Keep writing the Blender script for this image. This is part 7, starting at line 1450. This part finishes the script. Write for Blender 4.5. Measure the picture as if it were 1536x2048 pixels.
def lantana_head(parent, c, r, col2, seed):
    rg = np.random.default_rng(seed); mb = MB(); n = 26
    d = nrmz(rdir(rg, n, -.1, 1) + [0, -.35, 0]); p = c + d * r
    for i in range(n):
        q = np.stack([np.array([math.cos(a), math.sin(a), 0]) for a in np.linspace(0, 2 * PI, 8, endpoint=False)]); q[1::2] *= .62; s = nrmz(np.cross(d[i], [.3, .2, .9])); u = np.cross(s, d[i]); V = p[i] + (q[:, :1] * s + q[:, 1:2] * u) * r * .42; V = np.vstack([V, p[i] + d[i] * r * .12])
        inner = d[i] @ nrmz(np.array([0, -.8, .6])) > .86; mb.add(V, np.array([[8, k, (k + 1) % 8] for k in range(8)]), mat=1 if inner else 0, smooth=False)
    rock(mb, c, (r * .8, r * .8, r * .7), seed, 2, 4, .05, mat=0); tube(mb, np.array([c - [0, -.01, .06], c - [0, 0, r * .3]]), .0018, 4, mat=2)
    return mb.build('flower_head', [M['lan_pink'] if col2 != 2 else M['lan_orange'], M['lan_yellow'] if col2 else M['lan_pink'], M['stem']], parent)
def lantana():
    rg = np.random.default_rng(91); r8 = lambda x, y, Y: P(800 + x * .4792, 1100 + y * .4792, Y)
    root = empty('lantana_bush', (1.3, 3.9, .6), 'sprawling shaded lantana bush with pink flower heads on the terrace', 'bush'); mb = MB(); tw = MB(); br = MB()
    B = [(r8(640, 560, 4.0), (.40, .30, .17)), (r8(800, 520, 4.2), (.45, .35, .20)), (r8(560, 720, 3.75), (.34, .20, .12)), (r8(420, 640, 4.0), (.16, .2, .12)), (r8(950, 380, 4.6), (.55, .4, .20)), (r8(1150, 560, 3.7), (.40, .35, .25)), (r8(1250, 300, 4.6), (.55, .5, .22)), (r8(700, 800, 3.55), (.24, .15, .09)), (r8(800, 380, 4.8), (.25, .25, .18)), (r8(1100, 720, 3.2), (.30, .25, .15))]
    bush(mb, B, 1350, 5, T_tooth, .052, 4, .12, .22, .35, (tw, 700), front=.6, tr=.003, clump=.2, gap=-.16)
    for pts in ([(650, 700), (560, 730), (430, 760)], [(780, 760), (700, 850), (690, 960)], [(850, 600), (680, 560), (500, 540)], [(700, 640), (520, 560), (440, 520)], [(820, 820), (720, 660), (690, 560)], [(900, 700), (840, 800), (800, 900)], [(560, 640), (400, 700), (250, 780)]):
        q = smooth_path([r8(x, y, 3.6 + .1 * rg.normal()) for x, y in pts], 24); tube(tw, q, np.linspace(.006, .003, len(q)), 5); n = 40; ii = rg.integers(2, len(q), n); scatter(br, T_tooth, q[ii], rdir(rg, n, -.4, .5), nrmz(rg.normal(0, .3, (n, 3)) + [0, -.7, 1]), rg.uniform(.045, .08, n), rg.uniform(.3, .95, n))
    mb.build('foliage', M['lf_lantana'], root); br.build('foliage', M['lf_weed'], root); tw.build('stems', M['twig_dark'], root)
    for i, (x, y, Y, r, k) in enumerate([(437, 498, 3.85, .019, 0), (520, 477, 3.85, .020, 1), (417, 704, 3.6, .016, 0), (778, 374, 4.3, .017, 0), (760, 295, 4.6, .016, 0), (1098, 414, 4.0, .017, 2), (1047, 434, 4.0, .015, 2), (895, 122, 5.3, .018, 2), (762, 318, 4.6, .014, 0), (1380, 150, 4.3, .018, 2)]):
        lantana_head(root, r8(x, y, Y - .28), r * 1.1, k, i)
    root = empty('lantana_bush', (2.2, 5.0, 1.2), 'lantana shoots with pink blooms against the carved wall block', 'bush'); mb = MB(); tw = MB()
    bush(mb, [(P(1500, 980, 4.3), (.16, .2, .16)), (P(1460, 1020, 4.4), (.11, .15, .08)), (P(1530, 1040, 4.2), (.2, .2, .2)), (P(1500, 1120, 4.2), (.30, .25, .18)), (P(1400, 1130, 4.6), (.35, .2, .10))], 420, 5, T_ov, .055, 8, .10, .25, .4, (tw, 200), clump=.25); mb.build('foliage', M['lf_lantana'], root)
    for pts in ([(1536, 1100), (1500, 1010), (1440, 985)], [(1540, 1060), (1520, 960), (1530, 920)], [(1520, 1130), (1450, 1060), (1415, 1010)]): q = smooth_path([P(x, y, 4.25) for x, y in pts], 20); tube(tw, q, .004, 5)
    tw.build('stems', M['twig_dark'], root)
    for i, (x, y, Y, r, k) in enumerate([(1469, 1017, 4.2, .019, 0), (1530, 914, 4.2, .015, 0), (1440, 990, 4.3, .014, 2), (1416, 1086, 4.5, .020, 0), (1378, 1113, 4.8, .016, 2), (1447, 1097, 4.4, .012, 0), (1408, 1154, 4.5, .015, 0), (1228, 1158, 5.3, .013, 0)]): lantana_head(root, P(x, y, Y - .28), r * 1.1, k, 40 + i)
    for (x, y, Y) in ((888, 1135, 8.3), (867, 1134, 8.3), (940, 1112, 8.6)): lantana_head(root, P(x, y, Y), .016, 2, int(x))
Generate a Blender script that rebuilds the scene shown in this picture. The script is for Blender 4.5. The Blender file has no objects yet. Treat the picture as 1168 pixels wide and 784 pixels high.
※
Quote the listing in full, please, keeping every line exact.

Keep writing the Blender script for this image. This is part 7, starting at line 1450. This part finishes the script. Write for Blender 4.5. Measure the picture as if it were 1536x2048 pixels.
def lantana_head(parent, c, r, col2, seed):
    rg = np.random.default_rng(seed); mb = MB(); n = 26
    d = nrmz(rdir(rg, n, -.1, 1) + [0, -.35, 0]); p = c + d * r
    for i in range(n):
        q = np.stack([np.array([math.cos(a), math.sin(a), 0]) for a in np.linspace(0, 2 * PI, 8, endpoint=False)]); q[1::2] *= .62; s = nrmz(np.cross(d[i], [.3, .2, .9])); u = np.cross(s, d[i]); V = p[i] + (q[:, :1] * s + q[:, 1:2] * u) * r * .42; V = np.vstack([V, p[i] + d[i] * r * .12])
        inner = d[i] @ nrmz(np.array([0, -.8, .6])) > .86; mb.add(V, np.array([[8, k, (k + 1) % 8] for k in range(8)]), mat=1 if inner else 0, smooth=False)
    rock(mb, c, (r * .8, r * .8, r * .7), seed, 2, 4, .05, mat=0); tube(mb, np.array([c - [0, -.01, .06], c - [0, 0, r * .3]]), .0018, 4, mat=2)
    return mb.build('flower_head', [M['lan_pink'] if col2 != 2 else M['lan_orange'], M['lan_yellow'] if col2 else M['lan_pink'], M['stem']], parent)
def lantana():
    rg = np.random.default_rng(91); r8 = lambda x, y, Y: P(800 + x * .4792, 1100 + y * .4792, Y)
    root = empty('lantana_bush', (1.3, 3.9, .6), 'sprawling shaded lantana bush with pink flower heads on the terrace', 'bush'); mb = MB(); tw = MB(); br = MB()
    B = [(r8(640, 560, 4.0), (.40, .30, .17)), (r8(800, 520, 4.2), (.45, .35, .20)), (r8(560, 720, 3.75), (.34, .20, .12)), (r8(420, 640, 4.0), (.16, .2, .12)), (r8(950, 380, 4.6), (.55, .4, .20)), (r8(1150, 560, 3.7), (.40, .35, .25)), (r8(1250, 300, 4.6), (.55, .5, .22)), (r8(700, 800, 3.55), (.24, .15, .09)), (r8(800, 380, 4.8), (.25, .25, .18)), (r8(1100, 720, 3.2), (.30, .25, .15))]
    bush(mb, B, 1350, 5, T_tooth, .052, 4, .12, .22, .35, (tw, 700), front=.6, tr=.003, clump=.2, gap=-.16)
    for pts in ([(650, 700), (560, 730), (430, 760)], [(780, 760), (700, 850), (690, 960)], [(850, 600), (680, 560), (500, 540)], [(700, 640), (520, 560), (440, 520)], [(820, 820), (720, 660), (690, 560)], [(900, 700), (840, 800), (800, 900)], [(560, 640), (400, 700), (250, 780)]):
        q = smooth_path([r8(x, y, 3.6 + .1 * rg.normal()) for x, y in pts], 24); tube(tw, q, np.linspace(.006, .003, len(q)), 5); n = 40; ii = rg.integers(2, len(q), n); scatter(br, T_tooth, q[ii], rdir(rg, n, -.4, .5), nrmz(rg.normal(0, .3, (n, 3)) + [0, -.7, 1]), rg.uniform(.045, .08, n), rg.uniform(.3, .95, n))
    mb.build('foliage', M['lf_lantana'], root); br.build('foliage', M['lf_weed'], root); tw.build('stems', M['twig_dark'], root)
    for i, (x, y, Y, r, k) in enumerate([(437, 498, 3.85, .019, 0), (520, 477, 3.85, .020, 1), (417, 704, 3.6, .016, 0), (778, 374, 4.3, .017, 0), (760, 295, 4.6, .016, 0), (1098, 414, 4.0, .017, 2), (1047, 434, 4.0, .015, 2), (895, 122, 5.3, .018, 2), (762, 318, 4.6, .014, 0), (1380, 150, 4.3, .018, 2)]):
        lantana_head(root, r8(x, y, Y - .28), r * 1.1, k, i)
    root = empty('lantana_bush', (2.2, 5.0, 1.2), 'lantana shoots with pink blooms against the carved wall block', 'bush'); mb = MB(); tw = MB()
    bush(mb, [(P(1500, 980, 4.3), (.16, .2, .16)), (P(1460, 1020, 4.4), (.11, .15, .08)), (P(1530, 1040, 4.2), (.2, .2, .2)), (P(1500, 1120, 4.2), (.30, .25, .18)), (P(1400, 1130, 4.6), (.35, .2, .10))], 420, 5, T_ov, .055, 8, .10, .25, .4, (tw, 200), clump=.25); mb.build('foliage', M['lf_lantana'], root)
    for pts in ([(1536, 1100), (1500, 1010), (1440, 985)], [(1540, 1060), (1520, 960), (1530, 920)], [(1520, 1130), (1450, 1060), (1415, 1010)]): q = smooth_path([P(x, y, 4.25) for x, y in pts], 20); tube(tw, q, .004, 5)
    tw.build('stems', M['twig_dark'], root)
    for i, (x, y, Y, r, k) in enumerate([(1469, 1017, 4.2, .019, 0), (1530, 914, 4.2, .015, 0), (1440, 990, 4.3, .014, 2), (1416, 1086, 4.5, .020, 0), (1378, 1113, 4.8, .016, 2), (1447, 1097, 4.4, .012, 0), (1408, 1154, 4.5, .015, 0), (1228, 1158, 5.3, .013, 0)]): lantana_head(root, P(x, y, Y - .28), r * 1.1, k, 40 + i)
    for (x, y, Y) in ((888, 1135, 8.3), (867, 1134, 8.3), (940, 1112, 8.6)): lantana_head(root, P(x, y, Y), .016, 2, int(x))
Generate a Blender script that rebuilds the scene shown in this picture. The script is for Blender 4.5. The Blender file has no objects yet. Treat the picture as 1168 pixels wide and 784 pixels high.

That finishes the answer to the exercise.